> Given instruction
Copy the data precisely, character for character, and leave out every picture.

> Provided material
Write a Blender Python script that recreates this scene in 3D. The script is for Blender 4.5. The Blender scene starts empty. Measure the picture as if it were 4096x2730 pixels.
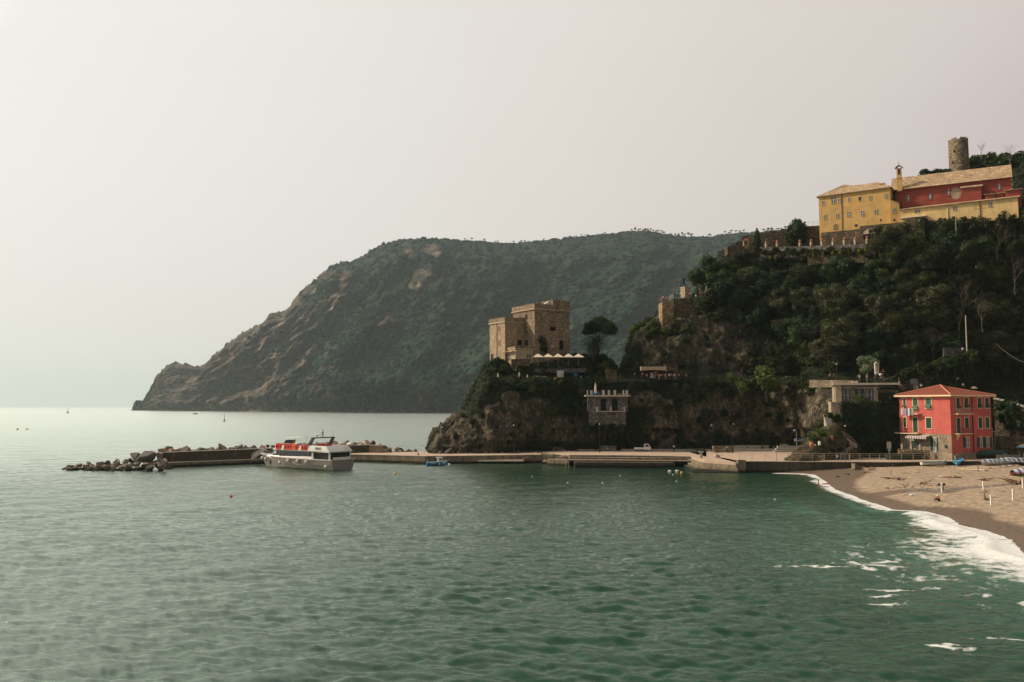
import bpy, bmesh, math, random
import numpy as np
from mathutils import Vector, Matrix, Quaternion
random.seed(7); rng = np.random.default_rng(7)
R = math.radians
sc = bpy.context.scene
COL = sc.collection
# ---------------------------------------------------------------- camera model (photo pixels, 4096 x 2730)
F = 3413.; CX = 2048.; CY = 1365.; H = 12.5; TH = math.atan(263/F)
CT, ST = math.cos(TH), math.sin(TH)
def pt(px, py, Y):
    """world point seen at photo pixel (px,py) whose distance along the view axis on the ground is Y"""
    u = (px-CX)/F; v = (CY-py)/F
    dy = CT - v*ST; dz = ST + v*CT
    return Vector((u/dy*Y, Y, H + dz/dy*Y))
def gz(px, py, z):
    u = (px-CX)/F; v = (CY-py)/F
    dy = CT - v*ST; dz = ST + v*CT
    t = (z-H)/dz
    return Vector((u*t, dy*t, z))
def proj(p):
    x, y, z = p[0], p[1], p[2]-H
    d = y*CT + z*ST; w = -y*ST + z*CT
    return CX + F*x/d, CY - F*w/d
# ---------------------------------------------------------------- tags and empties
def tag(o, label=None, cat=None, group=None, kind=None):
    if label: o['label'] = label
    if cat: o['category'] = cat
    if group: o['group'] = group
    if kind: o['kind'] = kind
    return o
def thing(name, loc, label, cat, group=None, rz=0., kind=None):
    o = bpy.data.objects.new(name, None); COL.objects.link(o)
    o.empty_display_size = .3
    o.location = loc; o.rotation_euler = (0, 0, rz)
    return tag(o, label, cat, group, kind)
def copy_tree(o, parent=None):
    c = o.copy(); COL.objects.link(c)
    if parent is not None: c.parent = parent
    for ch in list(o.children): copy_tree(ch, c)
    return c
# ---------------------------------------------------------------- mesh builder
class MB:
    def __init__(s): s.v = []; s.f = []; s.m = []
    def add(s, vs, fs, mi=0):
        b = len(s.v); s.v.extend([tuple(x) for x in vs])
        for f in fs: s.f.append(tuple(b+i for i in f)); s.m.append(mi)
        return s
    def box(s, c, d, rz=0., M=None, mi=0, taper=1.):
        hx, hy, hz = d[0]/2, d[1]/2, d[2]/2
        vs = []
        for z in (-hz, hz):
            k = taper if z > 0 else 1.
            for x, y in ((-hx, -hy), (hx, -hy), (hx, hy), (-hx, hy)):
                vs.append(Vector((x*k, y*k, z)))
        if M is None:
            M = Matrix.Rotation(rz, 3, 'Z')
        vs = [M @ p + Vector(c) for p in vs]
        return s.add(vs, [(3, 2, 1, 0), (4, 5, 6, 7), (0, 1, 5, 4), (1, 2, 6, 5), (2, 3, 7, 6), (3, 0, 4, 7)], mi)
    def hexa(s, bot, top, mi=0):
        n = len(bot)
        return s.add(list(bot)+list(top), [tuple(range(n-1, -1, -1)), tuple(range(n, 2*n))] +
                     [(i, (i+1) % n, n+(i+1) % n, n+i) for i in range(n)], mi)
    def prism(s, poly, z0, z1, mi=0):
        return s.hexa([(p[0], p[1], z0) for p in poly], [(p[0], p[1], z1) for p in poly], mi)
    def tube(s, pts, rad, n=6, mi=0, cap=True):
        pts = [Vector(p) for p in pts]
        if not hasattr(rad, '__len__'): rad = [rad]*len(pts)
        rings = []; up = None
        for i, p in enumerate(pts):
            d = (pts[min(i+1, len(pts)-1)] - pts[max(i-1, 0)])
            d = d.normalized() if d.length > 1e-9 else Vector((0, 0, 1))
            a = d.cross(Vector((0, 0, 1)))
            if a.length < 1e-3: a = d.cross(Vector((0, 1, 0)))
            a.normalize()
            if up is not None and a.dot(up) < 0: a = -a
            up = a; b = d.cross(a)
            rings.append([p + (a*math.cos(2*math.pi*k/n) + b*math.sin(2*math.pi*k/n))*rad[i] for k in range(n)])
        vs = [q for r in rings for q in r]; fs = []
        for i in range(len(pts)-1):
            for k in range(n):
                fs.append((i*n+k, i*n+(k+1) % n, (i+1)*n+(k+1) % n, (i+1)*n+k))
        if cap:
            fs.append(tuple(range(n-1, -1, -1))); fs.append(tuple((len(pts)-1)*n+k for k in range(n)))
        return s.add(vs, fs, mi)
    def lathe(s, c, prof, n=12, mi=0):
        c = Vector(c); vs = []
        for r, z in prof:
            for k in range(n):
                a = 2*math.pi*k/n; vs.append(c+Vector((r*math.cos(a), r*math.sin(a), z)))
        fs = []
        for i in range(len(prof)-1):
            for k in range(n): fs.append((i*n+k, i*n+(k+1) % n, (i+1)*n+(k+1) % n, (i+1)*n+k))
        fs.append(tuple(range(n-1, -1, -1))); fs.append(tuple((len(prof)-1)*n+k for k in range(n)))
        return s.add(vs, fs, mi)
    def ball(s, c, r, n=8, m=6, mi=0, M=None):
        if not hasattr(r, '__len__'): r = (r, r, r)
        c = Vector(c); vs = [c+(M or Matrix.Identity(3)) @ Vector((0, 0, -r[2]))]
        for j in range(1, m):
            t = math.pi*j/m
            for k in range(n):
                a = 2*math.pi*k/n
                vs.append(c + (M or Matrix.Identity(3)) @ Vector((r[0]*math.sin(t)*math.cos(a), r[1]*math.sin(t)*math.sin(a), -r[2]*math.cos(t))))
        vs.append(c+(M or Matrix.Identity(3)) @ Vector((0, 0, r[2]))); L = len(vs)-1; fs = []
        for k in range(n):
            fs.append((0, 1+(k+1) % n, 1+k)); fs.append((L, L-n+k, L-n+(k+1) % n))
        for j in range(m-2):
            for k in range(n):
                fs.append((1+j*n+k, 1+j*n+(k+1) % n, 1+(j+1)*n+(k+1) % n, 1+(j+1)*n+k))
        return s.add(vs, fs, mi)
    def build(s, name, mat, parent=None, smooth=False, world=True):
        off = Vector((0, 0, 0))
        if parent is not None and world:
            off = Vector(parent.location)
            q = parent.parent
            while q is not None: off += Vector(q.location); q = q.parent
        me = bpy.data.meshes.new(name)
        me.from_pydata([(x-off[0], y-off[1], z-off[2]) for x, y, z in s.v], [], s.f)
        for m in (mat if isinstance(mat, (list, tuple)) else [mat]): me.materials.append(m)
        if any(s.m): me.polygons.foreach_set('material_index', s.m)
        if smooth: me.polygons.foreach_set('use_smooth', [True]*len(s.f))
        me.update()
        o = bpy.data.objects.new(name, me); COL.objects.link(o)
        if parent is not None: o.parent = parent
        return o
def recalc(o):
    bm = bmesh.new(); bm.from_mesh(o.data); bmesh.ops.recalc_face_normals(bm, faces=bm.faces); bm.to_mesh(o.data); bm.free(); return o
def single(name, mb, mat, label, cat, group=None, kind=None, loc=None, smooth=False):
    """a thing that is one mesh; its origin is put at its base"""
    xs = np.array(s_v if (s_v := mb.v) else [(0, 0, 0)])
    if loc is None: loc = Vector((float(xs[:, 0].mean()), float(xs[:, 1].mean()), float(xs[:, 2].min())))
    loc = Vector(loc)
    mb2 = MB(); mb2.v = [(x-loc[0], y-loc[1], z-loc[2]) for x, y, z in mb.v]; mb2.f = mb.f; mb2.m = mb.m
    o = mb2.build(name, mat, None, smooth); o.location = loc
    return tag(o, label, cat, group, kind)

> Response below
Write a Blender Python script that recreates this scene in 3D. The script is for Blender 4.5. The Blender scene starts empty. Measure the picture as if it were 4096x2730 pixels.
import bpy, bmesh, math, random
import numpy as np
from mathutils import Vector, Matrix, Quaternion
random.seed(7); rng = np.random.default_rng(7)
R = math.radians
sc = bpy.context.scene
COL = sc.collection
# ---------------------------------------------------------------- camera model (photo pixels, 4096 x 2730)
F = 3413.; CX = 2048.; CY = 1365.; H = 12.5; TH = math.atan(263/F)
CT, ST = math.cos(TH), math.sin(TH)
def pt(px, py, Y):
    """world point seen at photo pixel (px,py) whose distance along the view axis on the ground is Y"""
    u = (px-CX)/F; v = (CY-py)/F
    dy = CT - v*ST; dz = ST + v*CT
    return Vector((u/dy*Y, Y, H + dz/dy*Y))
def gz(px, py, z):
    u = (px-CX)/F; v = (CY-py)/F
    dy = CT - v*ST; dz = ST + v*CT
    t = (z-H)/dz
    return Vector((u*t, dy*t, z))
def proj(p):
    x, y, z = p[0], p[1], p[2]-H
    d = y*CT + z*ST; w = -y*ST + z*CT
    return CX + F*x/d, CY - F*w/d
# ---------------------------------------------------------------- tags and empties
def tag(o, label=None, cat=None, group=None, kind=None):
    if label: o['label'] = label
    if cat: o['category'] = cat
    if group: o['group'] = group
    if kind: o['kind'] = kind
    return o
def thing(name, loc, label, cat, group=None, rz=0., kind=None):
    o = bpy.data.objects.new(name, None); COL.objects.link(o)
    o.empty_display_size = .3
    o.location = loc; o.rotation_euler = (0, 0, rz)
    return tag(o, label, cat, group, kind)
def copy_tree(o, parent=None):
    c = o.copy(); COL.objects.link(c)
    if parent is not None: c.parent = parent
    for ch in list(o.children): copy_tree(ch, c)
    return c
# ---------------------------------------------------------------- mesh builder
class MB:
    def __init__(s): s.v = []; s.f = []; s.m = []
    def add(s, vs, fs, mi=0):
        b = len(s.v); s.v.extend([tuple(x) for x in vs])
        for f in fs: s.f.append(tuple(b+i for i in f)); s.m.append(mi)
        return s
    def box(s, c, d, rz=0., M=None, mi=0, taper=1.):
        hx, hy, hz = d[0]/2, d[1]/2, d[2]/2
        vs = []
        for z in (-hz, hz):
            k = taper if z > 0 else 1.
            for x, y in ((-hx, -hy), (hx, -hy), (hx, hy), (-hx, hy)):
                vs.append(Vector((x*k, y*k, z)))
        if M is None:
            M = Matrix.Rotation(rz, 3, 'Z')
        vs = [M @ p + Vector(c) for p in vs]
        return s.add(vs, [(3, 2, 1, 0), (4, 5, 6, 7), (0, 1, 5, 4), (1, 2, 6, 5), (2, 3, 7, 6), (3, 0, 4, 7)], mi)
    def hexa(s, bot, top, mi=0):
        n = len(bot)
        return s.add(list(bot)+list(top), [tuple(range(n-1, -1, -1)), tuple(range(n, 2*n))] +
                     [(i, (i+1) % n, n+(i+1) % n, n+i) for i in range(n)], mi)
    def prism(s, poly, z0, z1, mi=0):
        return s.hexa([(p[0], p[1], z0) for p in poly], [(p[0], p[1], z1) for p in poly], mi)
    def tube(s, pts, rad, n=6, mi=0, cap=True):
        pts = [Vector(p) for p in pts]
        if not hasattr(rad, '__len__'): rad = [rad]*len(pts)
        rings = []; up = None
        for i, p in enumerate(pts):
            d = (pts[min(i+1, len(pts)-1)] - pts[max(i-1, 0)])
            d = d.normalized() if d.length > 1e-9 else Vector((0, 0, 1))
            a = d.cross(Vector((0, 0, 1)))
            if a.length < 1e-3: a = d.cross(Vector((0, 1, 0)))
            a.normalize()
            if up is not None and a.dot(up) < 0: a = -a
            up = a; b = d.cross(a)
            rings.append([p + (a*math.cos(2*math.pi*k/n) + b*math.sin(2*math.pi*k/n))*rad[i] for k in range(n)])
        vs = [q for r in rings for q in r]; fs = []
        for i in range(len(pts)-1):
            for k in range(n):
                fs.append((i*n+k, i*n+(k+1) % n, (i+1)*n+(k+1) % n, (i+1)*n+k))
        if cap:
            fs.append(tuple(range(n-1, -1, -1))); fs.append(tuple((len(pts)-1)*n+k for k in range(n)))
        return s.add(vs, fs, mi)
    def lathe(s, c, prof, n=12, mi=0):
        c = Vector(c); vs = []
        for r, z in prof:
            for k in range(n):
                a = 2*math.pi*k/n; vs.append(c+Vector((r*math.cos(a), r*math.sin(a), z)))
        fs = []
        for i in range(len(prof)-1):
            for k in range(n): fs.append((i*n+k, i*n+(k+1) % n, (i+1)*n+(k+1) % n, (i+1)*n+k))
        fs.append(tuple(range(n-1, -1, -1))); fs.append(tuple((len(prof)-1)*n+k for k in range(n)))
        return s.add(vs, fs, mi)
    def ball(s, c, r, n=8, m=6, mi=0, M=None):
        if not hasattr(r, '__len__'): r = (r, r, r)
        c = Vector(c); vs = [c+(M or Matrix.Identity(3)) @ Vector((0, 0, -r[2]))]
        for j in range(1, m):
            t = math.pi*j/m
            for k in range(n):
                a = 2*math.pi*k/n
                vs.append(c + (M or Matrix.Identity(3)) @ Vector((r[0]*math.sin(t)*math.cos(a), r[1]*math.sin(t)*math.sin(a), -r[2]*math.cos(t))))
        vs.append(c+(M or Matrix.Identity(3)) @ Vector((0, 0, r[2]))); L = len(vs)-1; fs = []
        for k in range(n):
            fs.append((0, 1+(k+1) % n, 1+k)); fs.append((L, L-n+k, L-n+(k+1) % n))
        for j in range(m-2):
            for k in range(n):
                fs.append((1+j*n+k, 1+j*n+(k+1) % n, 1+(j+1)*n+(k+1) % n, 1+(j+1)*n+k))
        return s.add(vs, fs, mi)
    def build(s, name, mat, parent=None, smooth=False, world=True):
        off = Vector((0, 0, 0))
        if parent is not None and world:
            off = Vector(parent.location)
            q = parent.parent
            while q is not None: off += Vector(q.location); q = q.parent
        me = bpy.data.meshes.new(name)
        me.from_pydata([(x-off[0], y-off[1], z-off[2]) for x, y, z in s.v], [], s.f)
        for m in (mat if isinstance(mat, (list, tuple)) else [mat]): me.materials.append(m)
        if any(s.m): me.polygons.foreach_set('material_index', s.m)
        if smooth: me.polygons.foreach_set('use_smooth', [True]*len(s.f))
        me.update()
        o = bpy.data.objects.new(name, me); COL.objects.link(o)
        if parent is not None: o.parent = parent
        return o
def recalc(o):
    bm = bmesh.new(); bm.from_mesh(o.data); bmesh.ops.recalc_face_normals(bm, faces=bm.faces); bm.to_mesh(o.data); bm.free(); return o
def single(name, mb, mat, label, cat, group=None, kind=None, loc=None, smooth=False):
    """a thing that is one mesh; its origin is put at its base"""
    xs = np.array(s_v if (s_v := mb.v) else [(0, 0, 0)])
    if loc is None: loc = Vector((float(xs[:, 0].mean()), float(xs[:, 1].mean()), float(xs[:, 2].min())))
    loc = Vector(loc)
    mb2 = MB(); mb2.v = [(x-loc[0], y-loc[1], z-loc[2]) for x, y, z in mb.v]; mb2.f = mb.f; mb2.m = mb.m
    o = mb2.build(name, mat, None, smooth); o.location = loc
    return tag(o, label, cat, group, kind)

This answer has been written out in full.